3. 3. A screw according to claim 1 of claim 2, wherein the distal end face is orientated at an angle with respect to a central axis of the shank such that the body tapers inwardly from an upper end region of the distal end face to the lower end of the distal end face.
4. 4. A screw member according to claim 1, wherein the first cutting edge extends substantially along a length of the distal end face.
5. 5. A screw member according to claim 1 wherein the body comprises a top face that extends from the shank to an upper end of the distal end face and the region of intersection between the top face and the distal end face comprises a curved shoulder portion.
6. 6. A screw according to any one of the preceding claims, wherein a plurality of wing members are formed on the shank, each wing member being equispaced about the shank.
7. 7. A screw according to any one of the preceding claims, wherein the at least one wing members is detachable from the shank.

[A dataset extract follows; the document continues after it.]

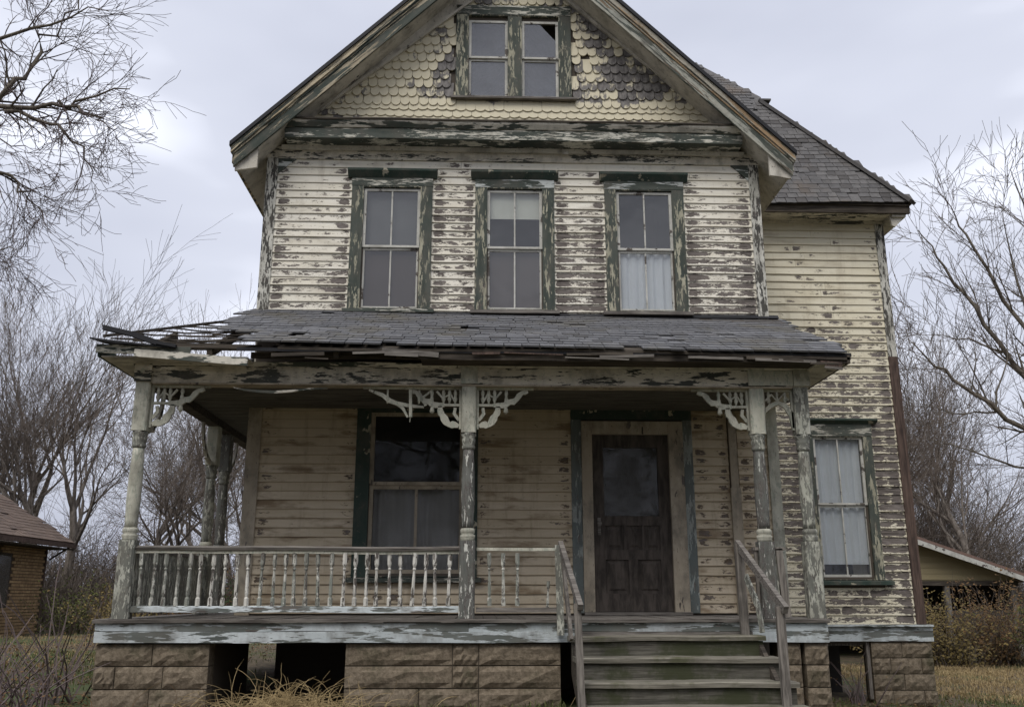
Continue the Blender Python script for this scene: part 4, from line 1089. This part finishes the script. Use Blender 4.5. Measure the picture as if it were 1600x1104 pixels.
# ------------------------------------------------------------------ neighbouring buildings
def neighbour():
    t = thing('brick_cottage', (-14.5, 14, .5), 'low tan brick cottage with brown shingle roof beyond the porch', 'house')
    g = NG('tan_brick'); n = g.noise(g.pos, 9, 4, .6)
    col = g.mix(g.rnd, (.30, .20, .105), (.42, .29, .155)); col = g.mix(g.step(n, .4, .7, 0, .5), col, (.12, .08, .05))
    bm = g.out(col, .9, n, .3, .005)
    mort = NG('cottage_mortar').out((.085, .06, .04), .95)
    X = -13.32
    wall = obj('wall', MB().box(X - .2, X, 8.0, 18.6, .2, 3.1).box(X - 8, X - .2, 18.35, 18.6, .2, 3.1), mort, t)
    bw = MB().box(-.0, .022, -.112, .112, 0, .07).mesh('brick'); bw.materials.append(bm)
    r = 0; z = .45; c = 0
    while z < 3.05:
        y = 18.58 - .115 - (.12 if r % 2 else 0)
        for k in range(11):
            if c < 300 and not (1.35 < z < 2.75 and y < 16.6):
                link('brick', bw, (X, y, z), wall); c += 1
            y -= .24
        z += .09; r += 1
    wn_ = obj('window', MB().box(X - .01, X + .03, 15.3, 16.5, 1.3, 2.8), M['dark_wood'], t)
    obj('pane', MB().box(X + .031, X + .034, 15.38, 16.42, 1.38, 2.72), M['glass_low'], wn_)
    obj('corner_trim', MB().box(X, X + .03, 18.59, 18.68, .3, 3.05), M['brown_bare'], t)
    rt = tile_mat('cottage_roof_shingle', [(.12, .085, .065), (.16, .115, .088), (.09, .065, .052)], (.13, .09, .07), .6)
    a, b = (-12.66, 3.20), (-18.0, 6.50)
    roof = obj('roof', MB().add([(a[0], 19.05, a[1]), (b[0], 19.05, b[1]), (b[0], 7, b[1]), (a[0], 7, a[1]), (a[0], 19.05, a[1] - .10), (b[0], 19.05, b[1] - .10), (b[0], 7, b[1] - .10), (a[0], 7, a[1] - .10), (-23.4, 19.05, 3.2), (-23.4, 7, 3.2)],
         [(0, 1, 2, 3), (7, 6, 5, 4), (0, 4, 5, 1), (0, 3, 7, 4), (2, 1, 8, 9), (1, 5, 8)]), NG('cottage_roof_deck').out((.08, .055, .045), .9), t)
    s = Vector((b[0] - a[0], 0, b[1] - a[1])); L = s.length
    lay_tiles('roof_shingle', roof, (a[0], 12.0, a[1] + .012), (0, 1, 0), s, lambda u, v: u < 7.0 and v < 4.5, .45, .2, 22, 7.1, rt, random.Random(4), 300, .02)
    obj('gutter', MB().bar((a[0] + .03, 7, a[1] - .09), (a[0] + .03, 19.05, a[1] - .09), .10, .10), M['brown_bare'], roof)
    obj('soffit', MB().box(X - .05, a[0], 7.2, 18.95, 3.0, 3.04), M['dark_wood'], roof)
    obj('downpipe', MB().tube([(a[0], 18.7, 3.08), (X + .15, 18.72, 2.75), (X + .08, 18.72, 2.7)], .03, 6), M['dark_wood'], t)
neighbour()
def garage():
    t = thing('open_garage', (12.5, 17, .1), 'low open-fronted garage with brown roof and pale rake board behind shrubs', 'garage')
    Y = 15.0; ax, az, s = 10.6, 3.70, .345; xr = 15.3
    def rz(x): return az - s * (x - ax)
    wall = NG('faded_yellow_siding').out((.30, .25, .145), .85)
    obj('gable_wall', MB().prism([(ax - 3.9, 2.03), (14.85, 2.03), (14.85, rz(14.85) - .1), (ax, az - .12), (ax - 3.9, 2.3)], Y, Y + .15), wall, t)
    for k in range(8):
        z = 2.06 + k * .16
        xm = min(14.8, ax + (az - .14 - z) / s)
        obj('siding_board', MB().box(ax - 1, xm, Y - .02, Y - .001, z, z + .15), wall, t)
    obj('beam', MB().box(ax - 3.9, 14.9, Y - .05, Y + .1, 1.90, 2.028), M['dark_wood'], t)
    rm = tile_mat('garage_roof_shingle', [(.15, .095, .075), (.20, .13, .105), (.11, .075, .06)], (.16, .11, .09), .6)
    rf = obj('roof', MB().prism([(ax, az), (ax, az - .08), (xr, rz(xr) - .08), (xr, rz(xr))][::-1], Y - .45, Y + 7).prism([(ax, az), (ax - 4.6, az - s * 4.6), (ax - 4.6, az - s * 4.6 - .08), (ax, az - .08)][::-1], Y - .45, Y + 7), rm, t)
    obj('rake_board', MB().bar((ax, Y - .47, az - .16), (xr, Y - .47, rz(xr) - .16), .03, .13), M['sash'], rf)
    for x in (11.3, 12.9, 14.75): obj('post', MB().box(x - .07, x + .07, Y - .03, Y + .1, -.3, 1.9), M['old_wood_v'], t)
    obj('back_wall', MB().box(ax - 3.9, 14.85, Y + 6, Y + 6.1, -.3, 2.3).box(14.75, 14.85, Y + .11, Y + 6, -.3, 2.0), M['dark_wood'], t)
    obj('lower_wall', MB().box(12.97, 14.68, Y + .0, Y + .08, -.3, 1.25).box(11.37, 12.83, Y + .5, Y + .58, -.3, .9), M['dark_wood'], t)
garage()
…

8. 8. A cutting wing for a screw comprising: a body attachable to a shank of the screw so as to extend radially from the shank, the body having an upper face, an end face extending from a distal end of the upper face in a downward direction at an angle directed towards the shank, and a lower face extending from a lower end of the end face to the shank, wherein both the end face and the lower face have cutting edges formed thereon to create a hole about the shank when the screw is driven into a sheet material.
9. 9. A cutting wing according to claim 8, wherein the cutting edge formed in the end face extends substantially the length of the end face.
10. 10. A cutting wing according to claim 8, wherein the lower face has an arcuate configuration that forms a substantially concave surface and the cutting edge is formed along a leading edge of the substantially concave surface.